Cumhurbaşkanı Erdoğan, konuşmasının başında Ekvador'u ziyaret eden ilk Türkiye Cumhuriyeti Cumhurbaşkanı olmaktan büyük bir memnuniyet duyduğunu dile getirdi. 2012 yılında Ekvador Devlet Başkanı Correa’nın Türkiye’yi ziyaret ettiğini hatırlatan Erdoğan, Ekvador’la diplomatik ilişkilerin 1950 yılında başladığı düşünüldüğünde bu ziyaretlerin geciktiğini söyledi.

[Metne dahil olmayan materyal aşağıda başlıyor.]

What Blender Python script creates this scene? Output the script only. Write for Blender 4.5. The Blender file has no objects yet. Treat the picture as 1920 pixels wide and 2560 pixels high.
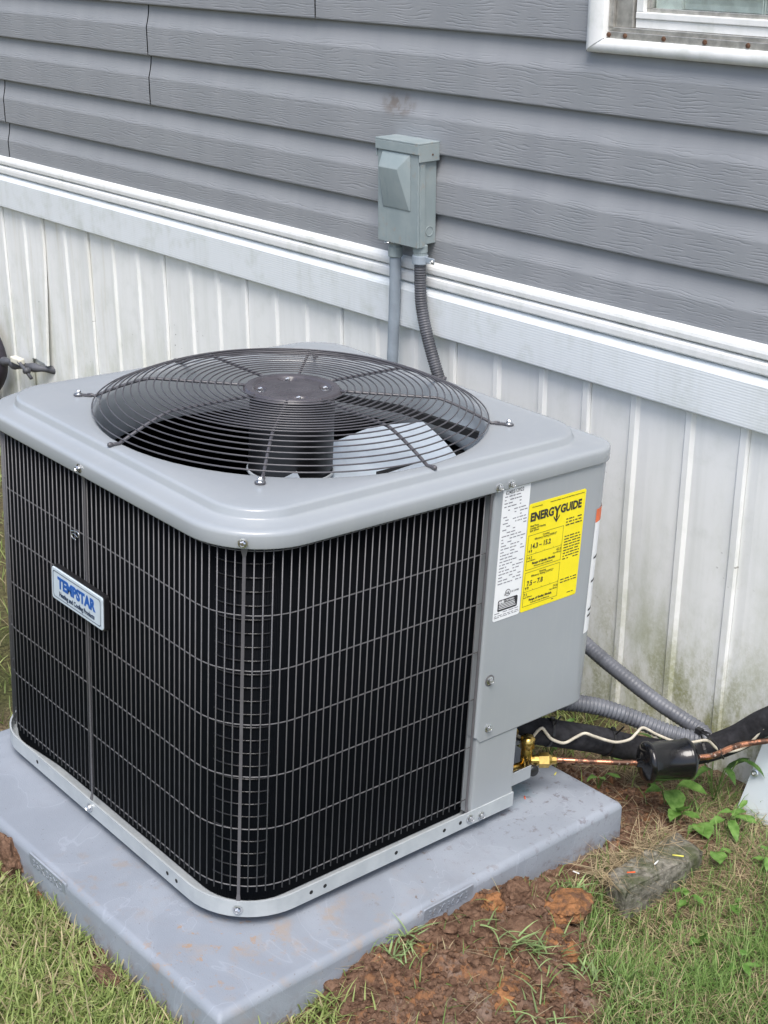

'SALDIRILARI DURDURAMAYAN DÜNYA, BİZDEN MÜLTECİ AKININI DURDURMAMIZI İSTİYOR'
Correa ile görüşmesinde bölgesel ve küresel konuları da ele aldıklarını söyleyen Erdoğan, Türkiye’nin de içinde yer aldığı bölgenin sancılı ve meşakkatli bir dönemden geçtiğini söyledi. Erdoğan, konuşmasına şöyle devam etti: "Suriye krizi, yakın tarihin 2. Dünya Savaşı’ndan sonraki en büyük insani trajedisine yol açmış durumda. Şu anda ülkemizdeki mülteci sayısı -sadece Süriye’den gelenleri söylüyorum- 2 milyon 700 bin rakamına ulaşmıştır. Dünyada bu kadar mülteciyi ağırlayan bir başka ülke yoktur. Cenevre görüşmeleri dün 25 Şubat’a ertelendi. Bugün buradan ben de düşüncelerimi dünya ile paylaşmak istiyorum; bu görüşmeler devam ederken Suriye halkına yönelik hava bombardımanları ve saldırılar da devam ediyordu. Son olarak Halep’e yönelik saldırılar neticesinde binlerce sivil Türkiye’ye doğru harekete geçti. Avrupalı dostlarımız, bizden mülteci akınını durdurmamızı istiyor. Suriye’de bunlar yaşanırken soruyorum; bu akınlar nasıl durdurulacak? Rusya, rejim, ağır bombardımanlar altında bu insanları tutarken, bu insanların oradan kaçmaktan başka bir çözümü olabilir mi? Bu insanlar nereye gidecekler? Müzakerelerin netice vermesi için bu saldırıların derhal durdurulması gerekmiyor mu? Bu saldırıları durduramayan dünya, bizden mülteci akınını durdurmamızı istiyor. Mantıkla bağdaşmayan, hiçbir stratejide yeri olmayan böyle bir anlayış olabilir mi? Önce bunu çözmemiz gerekiyor. Ve şu anda Cenevre anlaşması durdu. Şimdi soruyorum; Cenevre’den ümidi olan var mı? Tabi ki muhalefet, böyle bir yaklaşıma, böyle bir anlayışa olumlu yaklaşmayacaktır. Ve burada oynanan oyuna, kurulan tuzağa da muhalefet gelmeyecektir. 400 bin insan Suriye’de hayatını kaybetti. 5 milyon insan şu anda ülke dışında. 2 milyon 700 bini bizde, ikinci sırada Lübnan var, Ürdün, Irak ve Mısır var. Ve bütün bunlar şu anda dünyanın destek vermeden Türkiye’de biz kimse destek vermeden yaptığımız harcama 9 milyar doları aşmış vaziyetteyiz. Bu, milli bütçeden yaptığımız harcama. Bütün bu harcamaları yaparken bize Birleşmiş Milletler’den gelen destek 455 milyon dolar. Birleşmiş Milletler Mülteciler Yüksek Konseyi’nin geldiği nokta budur, bizim attığımız adım budur.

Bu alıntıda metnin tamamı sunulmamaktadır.